Wegmans Food Markets has set its sights on the Brooklyn Navy Yard. This fall, the chain aspires to open its first big-city location, in the long-ignored tract of the former military base called Admiral’s Row. As reported by Bloomberg Business News, Wegmans has plans to open a 74,000-square-foot facility, with broad windows looking into the produce aisles. Known as the nation’s top supermarket chain, it expects about 10,000 visitors daily at the Brooklyn Navy Yard market. It will be hiring 500 employees, for which it has already received 4,000 applications.
The name of this privately held, family-run chain may not ring a bell to many New Yorkers. Based in Rochester, the chain has only 98 stores strewn across six states in the mid-Atlantic and New England regions. Its sales of about $9.2 billion, don’t seem like much to brag about in comparison to some of the giants like Krogers or Walmart. Still, Wegmans seems to have something special, especially for its loyal shoppers, known as Wegmaniacs.
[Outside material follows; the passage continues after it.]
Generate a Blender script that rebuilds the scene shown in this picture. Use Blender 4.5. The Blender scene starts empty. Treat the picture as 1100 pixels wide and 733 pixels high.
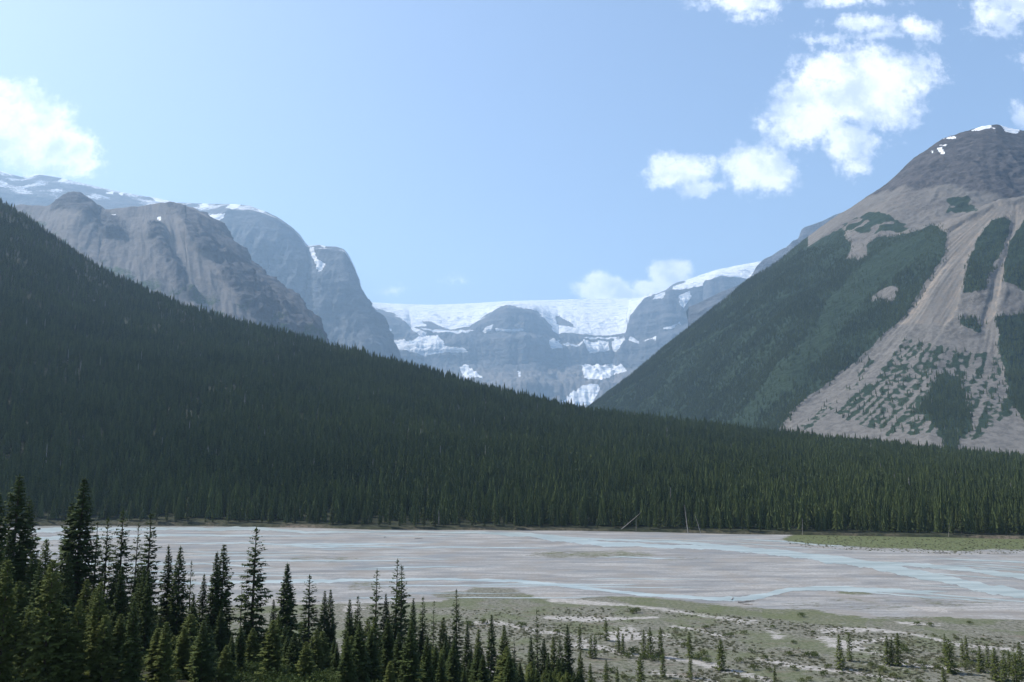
import bpy, math, random
import numpy as np
from mathutils import Vector

rs = np.random.RandomState(7)
random.seed(7)
C = bpy.context.scene.collection
F = 863.0
CX, CY = 550.0, 366.5
HZ = 480.0
PITCH = math.atan((HZ - CY) / F)
CA, SA = math.cos(PITCH), math.sin(PITCH)
H0 = 50.0

# ------------------------------------------------------------------ camera maths
def at(px, py, Y):
    px = np.asarray(px, float); py = np.asarray(py, float)
    u = (px - CX) / F; t = (CY - py) / F
    y = CA - t * SA; z = SA + t * CA
    return u / y * Y, np.zeros_like(u) + Y, H0 + z / y * Y

def pix(X, Y, Z):
    z = Z - H0
    d = Y * CA + z * SA
    up = -Y * SA + z * CA
    return CX + F * X / d, CY - F * up / d

def interp(px, pts, k=1):
    p = np.array(pts, float)
    return np.interp(px, p[:, 0], p[:, k])

# ------------------------------------------------------------------ noise
_perm = rs.permutation(256).astype(np.int64)
_perm = np.concatenate([_perm, _perm, _perm])
_g = rs.normal(size=(256, 3)); _g /= np.linalg.norm(_g, axis=1)[:, None]

def noise(x, y, z):
    x, y, z = np.broadcast_arrays(np.asarray(x, float), np.asarray(y, float), np.asarray(z, float))
    xi, yi, zi = np.floor(x).astype(np.int64), np.floor(y).astype(np.int64), np.floor(z).astype(np.int64)
    xf, yf, zf = x - xi, y - yi, z - zi
    u, v, w = [f * f * f * (f * (f * 6 - 15) + 10) for f in (xf, yf, zf)]
    out = 0
    for dx in (0, 1):
        for dy in (0, 1):
            for dz in (0, 1):
                h = _perm[_perm[_perm[(xi + dx) & 255] + ((yi + dy) & 255)] + ((zi + dz) & 255)]
                g = _g[h]
                d = g[..., 0] * (xf - dx) + g[..., 1] * (yf - dy) + g[..., 2] * (zf - dz)
                out = out + d * (u if dx else 1 - u) * (v if dy else 1 - v) * (w if dz else 1 - w)
    return out * 1.5

def fbm(x, y, z, o=4, g=0.5):
    a, s, t = 1.0, 0.0, 0
    for i in range(o):
        t = t + a * noise(x * 2 ** i + 13 * i, y * 2 ** i, z * 2 ** i); s += a; a *= g
    return t / s

def ridged(x, y, z, o=4, g=0.5):
    a, s, t = 1.0, 0.0, 0
    for i in range(o):
        t = t + a * (1 - 2 * np.abs(noise(x * 2 ** i + 7 * i, y * 2 ** i, z * 2 ** i))); s += a; a *= g
    return t / s

def inpoly(px, py, poly):
    r = np.zeros(px.shape, bool)
    n = len(poly)
    for i in range(n):
        x1, y1 = poly[i]; x2, y2 = poly[(i + 1) % n]
        if y1 == y2: continue
        c = ((y1 > py) != (y2 > py)) & (px < (x2 - x1) * (py - y1) / (y2 - y1) + x1)
        r ^= c
    return r

def polys(px, py, L):
    r = np.zeros(px.shape, bool)
    for p in L: r |= inpoly(px, py, p)
    return r.astype(float)

# ------------------------------------------------------------------ meshes
def mesh(name, V, Fc, mats=None, smooth=True, attrs=None, parent=None, link=True):
    V = np.asarray(V, np.float32); Fc = np.asarray(Fc, np.int32)
    me = bpy.data.meshes.new(name)
    k = Fc.shape[1]; n = len(Fc)
    me.vertices.add(len(V)); me.vertices.foreach_set('co', V.ravel())
    me.loops.add(n * k); me.loops.foreach_set('vertex_index', Fc.ravel())
    me.polygons.add(n)
    me.polygons.foreach_set('loop_start', np.arange(0, n * k, k, dtype=np.int32))
    me.polygons.foreach_set('loop_total', np.full(n, k, np.int32))
    me.polygons.foreach_set('use_smooth', np.full(n, smooth, bool))
    me.update(calc_edges=True)
    for a, d in (attrs or {}).items():
        at_ = me.attributes.new(a, 'FLOAT', 'POINT'); at_.data.foreach_set('value', np.asarray(d, np.float32).ravel())
    if mats: me.materials.append(mats)
    o = bpy.data.objects.new(name, me)
    if link: C.objects.link(o)
    if parent: o.parent = parent
    return o

def grid_faces(nr, nc):
    i = np.arange(nr * nc).reshape(nr, nc)
    return np.stack([i[:-1, :-1], i[:-1, 1:], i[1:, 1:], i[1:, :-1]], -1).reshape(-1, 4)

def tag(o, label=None, cat=None, group=None, kind=None):
    if label: o['label'] = label
    if cat: o['category'] = cat
    if group: o['group'] = group
    if kind: o['kind'] = kind
    return o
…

For the past three years it has been ranked as the nation’s top grocery store, as per a survey of shoppers by researcher Market Force Information. Sales per square foot at Wegmans are higher than those of any other supermarket chain, except for Whole Foods, according to Creditintell, a retail credit consulting firm. At a time, when most brick and mortar supermarkets are struggling against online delivery grocers like Amazon.com, Wegmans is doing more than just surviving. “The entire U.S. grocery sector is hurtling towards a day of reckoning,” said Neil Saunders, an analyst at GlobalData Retail. “There is simply no avoiding this pain, and ultimately the battle will be about surviving rather than thriving.” Wegmans, though, he said is “head-and-shoulders above most U.S. grocers.”
Wegman’s new facility at the Brooklyn Navy Yard will be a big test of whether Wegmans can duplicate its phenomenal small town success in New York City’s hustle and bustle market. On the one hand, there are 2.8 million people who live within 5 miles of the Navy Yard, with an average household income well above $100,000. On the other hand, Wegmans will need to adapt to a drastically different environment and plenty of experienced competitors. “There are all different types of customers there, so we will offer the best of what we have,” says Chief Executive Officer Colleen Wegman.
The grocer also has ambitious plans to open five stores in North Carolina, its seventh state, in 2019. The company hopes to succeed by giving shoppers a compelling reason to visit its stores. Wegmans “instills a corporate culture that’s almost like a cult”, says Doug Steiner, who in 2015 was handed the Admiral’s Row development contract on which the Brooklyn Navy Yard sits.
“We have no idea what’s going to happen,” says Chairman Danny Wegman. “But if you like people and you like food, that’s what our business is. It’s no more complicated than that.”